Embora eu brinque de responsabilizar minha mulher pela “moleza” que deu à menina, sou eu mesmo o maior culpado dessa derrota por não ter colocado ordem no sagrado repouso familiar.

Por razões logísticas, é a mãe quem atende Elis nas demandas infinitas de uma criança durante as madrugadas.

É tosse, é pesadelo, é sede, é saudade. Caso a missão de atendê-la coubesse a mim, a menina iria se desidratar de chorar tamanha a minha lentidão em levantar, me equilibrar, passar da cama para a cadeira de rodas…

Isso sem falar que, depois dessa maratona toda, iria eu chegar ao quarto, já no raiar do dia, para a menina me dizer: “quero a mamãããe!”

Nos dias de maior cansaço –quase todos para trabalhadores de uma cidade grande como São Paulo–, então, Elis vai ficando mesmo em nossa cama. Ela, uma pelúcia encardida da Minnie e, às vezes, também um boneco de cachorro chamado Lolla.

Não sei como ainda não fiquei tetraplégico tamanho o desconforto de algumas noites em que ela se atravessa na cama repousando a cabeça no peito da mamãe e jogando as pernas sobre o papai.

Isso sem falar no desconforto nas costelas porque a Minie, não sei por que diabos, vai sempre parar onde não deve.

– Filha, e se um dia você se casar, tiver filhos, como será? Vai todo o mundo para a cama do papai e da mamãe?

– Pai, que ótima ideia!!!

– Filha, olha que quarto fofinho você tem, que cama gostosa, que lençol macio. Por que não dorme aqui a noite inteira?
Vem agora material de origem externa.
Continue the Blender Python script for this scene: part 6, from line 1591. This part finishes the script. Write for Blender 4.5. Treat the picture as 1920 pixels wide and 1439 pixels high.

Vamos tentar hoje?

– Pai, eu não tenho habilidades para dormir sozinha.

O Kazuo, 7, filho da minha amiga Fabiana, que também tem juízo fraco e cedeu espaço na cama, deu uma resposta mais animadora ao pleito de dormir sozinho em seu próprio leito: “Quando eu tiver 90 anos!”.

Sei que eu e minha mulher estamos indo contra a corrente que acha que a rigidez e disciplina militar salvam a família e estão na moda, que estamos abrindo mão da nossa privacidade e deixando de trabalhar a independência de uma criança de três anos –há quem defenda isso.

Mas, preciso confessar, quando ela, meio sonolenta, aperta o lóbulo da minha orelha, quando damos bom-dia, os três, entrelaçados em um beijo, quando um monstro atrapalha seu sono e rapidamente a acalmamos com a mão em seu peito, nada mais nos aflige e o peso da consciência se torna pluma.

Pessoas são diferentes, famílias são diferentes, a forma de viver é diferente. Regras, conselhos, manuais ajudam, mas não se comportam com as especificidades necessárias não só para educar e preparar para o mundo, mas para acalentar angústias, adornar personalidades.

Sensação de culpa por inabilidades, frouxidões, ausências ou muito afeto já se tem várias com as crianças acordadas, na hora do sono, pelo menos, que haja descanso.

Neste Carnaval, o plano meu e da mulher é nos jogarmos com tudo no bloco da folia conjugal, com muito alalalô e algum confete, mas temos coração mole e não vamos querer ver nossa jardineira triste, sem samba e sem a sensação de aconchego.

Por isso também já estamos nos preparando para desfilar, com pouco juízo e muito amor, na gloriosa e animada Unidos da Cama Compartilhada.